Port Mortuary
by Patricia Cornwell
Copyright:2010
Pages: 494
Rating: 2/5
Read: Jan. 25 – Feb. 4, 2015
Challenge: No challenge
Yearly count: 5
Format: Print
Source: Personal Copy
Series: Kay Scarpetta #18
Blurb: More than twenty years and many successes since the start of Kay Scarpetta’s career, her secret military ties have drawn her to Dover Air Force Base and Port Mortuary, where she’s performing autopsies on fallen soldiers. But her new headquarters in Cambridge, Massachusetts – the Cambridge Forensic Center – is the first civilian facility in the U.S. to do virtual autopsies, and it is there that she encounters a devastating event.
A young man has died, apparently from a cardiac arrhythmia, eerily close to Scarpetta’s new Cambridge home. But when his body is examined the next morning, there are stunning indications that he may have been alive when he was zipped inside a pouch and locked inside the Center’s cooler. Carious 3-D radiology scans reveal more shocking details about internal injuries unlike any Scarpetta has ever seen – details that suggest the possibility of a conspiracy to cause mass casualties. With Benton, Marino, and Lucy at her side, Scarpetta must fight a cunning, cruel – and invisible – enemy, as she races against time to discover who and why before more people die…
Review: I think I keep hoping that Patricia Cornwell will magically return to her glory days of years past and write an awesome Kay Scarpetta book. And I keep getting massively disappointed. I didn’t like this one. Not much at all, to be honest. To the point where I’m not sure why I even read it in its entirety.
But I read it all. And I am so confused it’s not even funny. First, we learn that Dr. Scarpetta is actually Colonel Scarpetta. What? Apparently she spent time in the military straight out of school to help pay off her debt. She owed them 6 years … she only made it 6 months before something happened and they kicked her out. I actually went on Goodreads to read other reviews of this book after I finished to see if this was mentioned by any other reviewers. Apparently this little background tidbit is not something that I have just forgotten about over the years. It really is something that was never introduced until Book 18 in the series. Ok. Why? If what happened to Kay in South Africa is still bothering her all these years later, why are we the readers just now learning about it? Give me a break.

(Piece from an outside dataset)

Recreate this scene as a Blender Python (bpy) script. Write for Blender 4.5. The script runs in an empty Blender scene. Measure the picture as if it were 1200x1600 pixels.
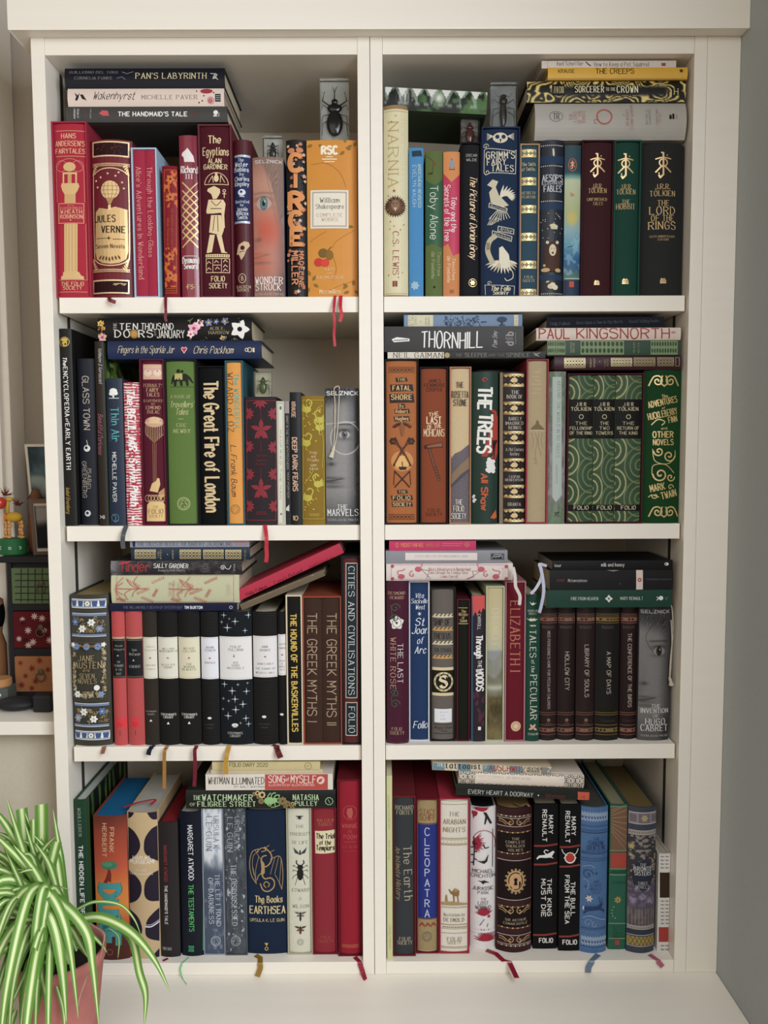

I’m not going to spend much time going into the particulars of this book. Let me just tell you that all I came away with is that Kay Scarpetta did nothing but whine and moan about the state of affairs at the Center that she is supposedly the head of. When she finds out that Jack Fielding has let the place go to hell, instead of taking the bull by the horn (like she would have done 17 books ago) and fixing the problem, she just whined to her obnoxiously unhelpful husband about poor pitiful Kay. There were murders that needed solving, and instead of focusing on them, we had to endure Kay’s pity party. Ugh.
So yeah. I didn’t like this book. I don’t recommend it. You want a good Patricia Cornwell book …. read one of the first 10 in the series. Then walk away … which is what I should have done, and what I’m doing now.